Thousands gather in downtown Seoul to protest against the G-20 summit on the first day of the Nov. 11-12 meeting. (Yonhap)



Where public order was concerned, the country's law enforcement authorities made sure there were no mishaps.

   To be on the safe side, immigration officials have turned back several hundred foreigners suspected of wanting to enter the country to take part in demonstrations.

   Seoul police came under fire when they tried to arrest civilians who drew graffiti on G-20 promotional posters plastered all over downtown. A 41-year-old lecturer, one of two civilians caught, said what he did was satire, but the police accused him of "intentionally interfering" with a national event. The court rejected warrants for their arrest.

   The country's human rights panel said it was reviewing the case to see if the police acted excessively.

   "Regardless of whether or not the warrant was issued, I felt like Korean society lacked a sense of humor," said Kwon Mi-kyung, a 28-year-old history teacher. "If the government wants to earn praise for successfully hosting an international meeting, it should make people proud of being a part of it. To elevate the national status as a democratic society, the government should first respect its people."

   Street vendors got the short end of the stick.

   "Last month, government officials told us to leave this place, saying it was for the national interest," said Park Yoon-gyu, 50, who sells snacks on a cart bar near Samsung Station connected to COEX. "The government says people should take pride in being the host country, but we were not included."

   Studies show that South Korea's frequent and massive exposure to the international community during the event will polish its national brand and help boost exports. According to the Institute for International Trade, the direct economic impact of the G-20 summit is expected to reach over $230 million, having the equal effect of running $150 million worth of advertisements.

   Some foreigners say Seoul's hosting of the G-20 would contribute to enhancing the country's image, highlighted by international media coverage during the period.
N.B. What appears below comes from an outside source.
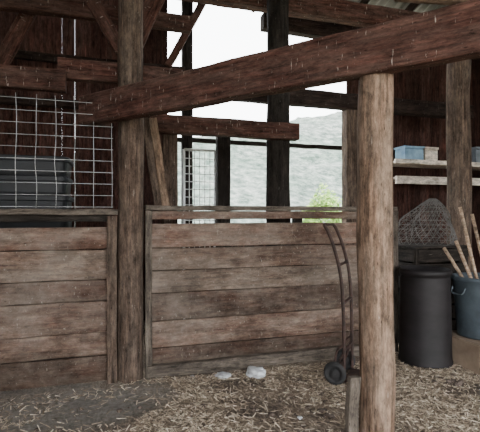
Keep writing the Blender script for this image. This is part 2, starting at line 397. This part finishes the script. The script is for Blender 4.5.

More than 4,200 journalists from 63 countries have registered for access to the summit, compared to past summits with 3,100 registered in Toronto and 2,500 in Pittsburgh, according to organizers.

   "When it comes to the media coverage of Korea, South Korea has often been overshadowed by tensions with North Korea," said "Kyle," a 28-year-old American who teaches English in Seoul. "I think the coverage of the economic meetings like G-20 could shed more light on the nation and a variety of things going on here."

   The right question, says Kim Sung-hwan, 26, is what kind of actions will follow.

   "The government says the G-20 can enhance the national status and have a big economic impact. But the two-day meeting itself doesn't seem to improve the quality of life of ordinary people in Korea and around the world," he said. "We need real action, not words."